THE consensus among banking analysts in Dublin and London is that the Bristol & West takeover is a good deal for Bank of Ireland. It may not be a takeover in the most exciting sector, but the analysts believe there is little risk involved in the deal and that in a full year, Bristol & West has the capacity to boost Bank of Ireland's earnings per share by around 10 per cent.
NCB analyst Mr Shane Nolan said: "It looks like a good defensive move by Bank of Ireland. It's low risk and Bank of Ireland is buying at the end of a very long recession." Mr Nolan estimated that after the completion of the takeover and final disengagement from First NH in the the US next year, Bank of Ireland could still have upwards of £200 million in surplus capital. "That would still leave them with the capacity to do a share buyback," added the NCB analyst, who has argued for such a move by Bank of Ireland.
Mr Oliver O'Shea, an analyst with Goodbody Stockbrokers, said earnings in a full year would receive a 9 per cent boost from the Bristol & West takeover. He noted Bristol & West did have a comparatively poor quality loan book, but added that the society has gone a long way towards cleaning up its loan book in the past three years.
He added that while Bank of Ireland is paying a "full price" there is scope for synergies between Bristol & West and the BIHM mortgage lending subsidiary.

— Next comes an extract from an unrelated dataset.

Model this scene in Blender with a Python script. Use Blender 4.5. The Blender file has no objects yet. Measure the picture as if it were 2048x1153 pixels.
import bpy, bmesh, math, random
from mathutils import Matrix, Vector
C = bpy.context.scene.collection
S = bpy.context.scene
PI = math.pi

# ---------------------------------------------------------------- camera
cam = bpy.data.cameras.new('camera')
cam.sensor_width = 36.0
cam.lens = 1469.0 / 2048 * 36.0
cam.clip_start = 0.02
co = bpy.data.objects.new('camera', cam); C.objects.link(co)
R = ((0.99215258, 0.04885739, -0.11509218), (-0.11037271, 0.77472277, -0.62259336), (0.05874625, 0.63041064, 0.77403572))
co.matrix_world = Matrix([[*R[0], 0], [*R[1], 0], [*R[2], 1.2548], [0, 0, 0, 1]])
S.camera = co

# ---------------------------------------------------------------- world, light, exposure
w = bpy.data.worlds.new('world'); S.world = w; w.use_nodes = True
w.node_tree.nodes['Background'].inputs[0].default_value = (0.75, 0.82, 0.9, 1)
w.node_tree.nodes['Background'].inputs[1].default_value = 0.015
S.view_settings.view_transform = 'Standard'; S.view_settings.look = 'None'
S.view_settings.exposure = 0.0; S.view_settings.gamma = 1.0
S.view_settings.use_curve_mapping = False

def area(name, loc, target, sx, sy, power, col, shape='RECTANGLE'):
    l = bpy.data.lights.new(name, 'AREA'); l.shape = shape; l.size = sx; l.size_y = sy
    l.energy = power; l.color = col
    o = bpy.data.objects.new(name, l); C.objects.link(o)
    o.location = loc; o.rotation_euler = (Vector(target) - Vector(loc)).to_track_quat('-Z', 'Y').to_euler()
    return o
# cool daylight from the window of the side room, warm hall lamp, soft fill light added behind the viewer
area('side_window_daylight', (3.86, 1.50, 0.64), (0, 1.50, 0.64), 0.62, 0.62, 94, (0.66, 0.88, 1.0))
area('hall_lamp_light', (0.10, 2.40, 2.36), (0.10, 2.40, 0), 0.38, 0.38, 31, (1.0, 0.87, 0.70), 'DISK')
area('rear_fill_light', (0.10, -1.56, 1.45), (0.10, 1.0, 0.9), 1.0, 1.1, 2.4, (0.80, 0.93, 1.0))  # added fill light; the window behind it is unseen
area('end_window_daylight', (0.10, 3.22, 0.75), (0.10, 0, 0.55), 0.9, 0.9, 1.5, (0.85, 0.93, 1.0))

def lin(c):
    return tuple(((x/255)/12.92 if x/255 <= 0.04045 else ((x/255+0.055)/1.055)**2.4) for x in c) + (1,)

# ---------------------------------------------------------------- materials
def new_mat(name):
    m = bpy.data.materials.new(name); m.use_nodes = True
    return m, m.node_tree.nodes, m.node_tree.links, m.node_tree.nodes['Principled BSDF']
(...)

"The UK market may be on a cyclical upswing but Bank of Ireland needed scale. They're throwing everything at this and it remains to be seen what they can squeeze out of it," he said.
London analysts also broadly welcomed the deal, although some said they would have preferred to see a share buy back.
Mr Ian McEwen, of Lehman Brothers, said Bank of Ireland paid "a pretty full price" for Bristol & West and it would have benefited shareholders more if Bank of Ireland had opted for a share buyback. "Other institutions could also have achieved greater cost savings," he added.
But Mr Martin Cross, analyst at UBS - the top ranked banking research team in London - said he "can't raise any arguments against it".
He pointed out other recent building society takeovers were done on higher multiples. Abbey National's takeover of National Provincial was done at 1.84 times book value and at 15.8 times earnings, while Lloyds Bank's takeover of Cheltenham & Gloucester was at 1.8 times the book value and 12.5 times earnings. Bank of Ireland is the "cheapest of the three" at 1.67 times book and 11.8 times earnings.
But he also noted that the societies books were not of equal value. "Cheltenham & Gloucester was certainly of higher quality." In principle he expects the acquisition to add 10 per cent to earnings when it flows through in the year to March 1998.
"The arithmetic looks quite compelling," he said. "If you build in per cent reduced funding on BIHM's mortgage book of £2.8 billion you get at least a £20 million saving. On top of that, Bristol & West should be able to save a quarter of a point on the cost of wholesale deposits of £1.8 billion which is a saving of £4 to £5 million."
He added that the deal also looks good as it diversifies Bank of Ireland's portfolio. "It had looked too exposed to Ireland."
Other analysts noted that Bank of Ireland either had to get out of the mortgage market in Britain or grow. "Around £600 million in and £60 million in earnings out is not bad," said one analyst. "And the mortgage book will now be a credible size to grow.